How so? There was just a storm, a ship finds them, momentum and suspense keep building, and then we end the First Act’s suspense thread in the very next scene with Theo’s hilt/blade. I’ve found no issue and had no complaints, but I’m open to a suggestion here definitely. I just think it works.

Summary of Thoughts So Far

  • Taking this roughly 9 hour season and turning it into a 3 hour movie is an ambitious project. You’ve done a good job weeding through the content to pull out the most important parts. Your decision to skip the ice fortress worked very well, but not every omission was that clean. You’ve lost some of the connective tissue that is needed in order for some moments to make sense.

Thank you for that. Yes, it’s an immense task, and I think I’ve adressed - due to your terrific feedback - many of the First Act issues that were, at least for me and upon realization. I now think it’s much stronger.

  • You set out to make Galadriel less antagonistic and more dignified. I think you’ve succeeded this far.

Cheers.

  • One of the biggest challenges in any adaption of this content is the juggling of so many plot threads. Here, as in the series, I find that the story often jumps too frequently snd dramatically for me to follow or fully invest in the characters and events. At the same time, I understand that separating the threads out can lead to awkwardly long amounts of time away. Some of that could be managed if the cutaways were to happen during travel, like while Galadriel is en route to Valinor or while the Numenoreans are sailing to Middle Earth.

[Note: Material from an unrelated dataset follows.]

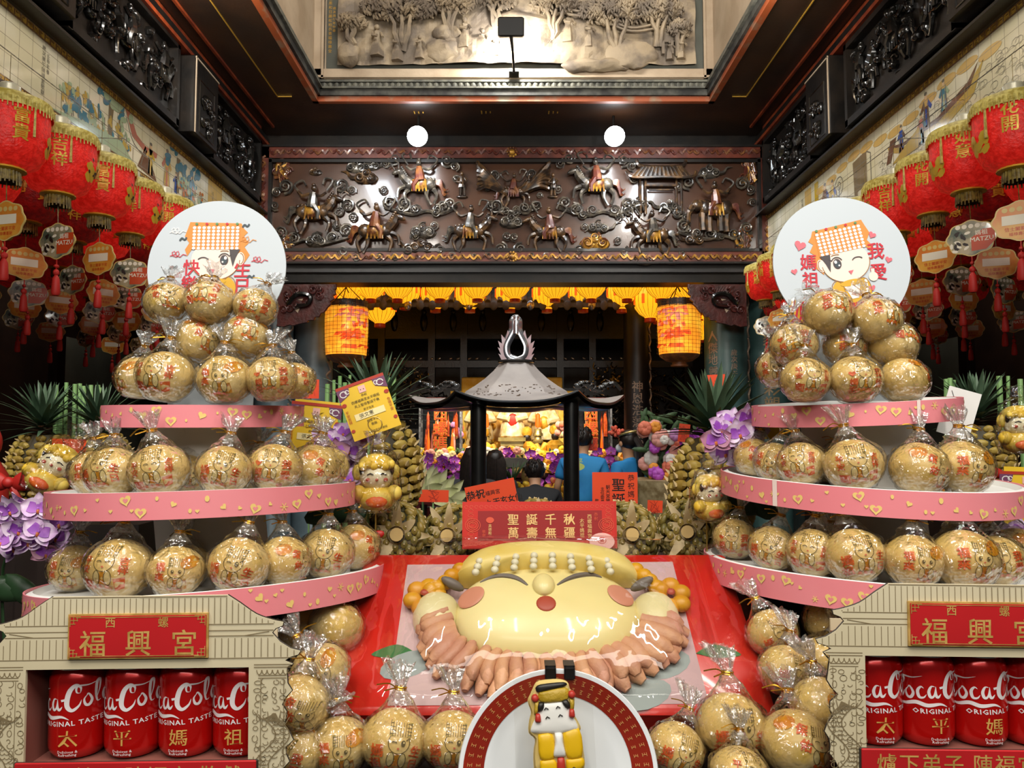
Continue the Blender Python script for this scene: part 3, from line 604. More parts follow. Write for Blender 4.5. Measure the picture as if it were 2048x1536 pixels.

Should be improved a lot. The time passage for Act II and III work very well, I believe, and think you will too (when you get there).

  • Bottom line, this is a rough cut of a very complex project. I’m very glad that you are working on this. I’ll finish watching this version and continue to watch the thread to see where this one-film edit ends up. Thank you for sharing your work and for being the first to take up this epic task.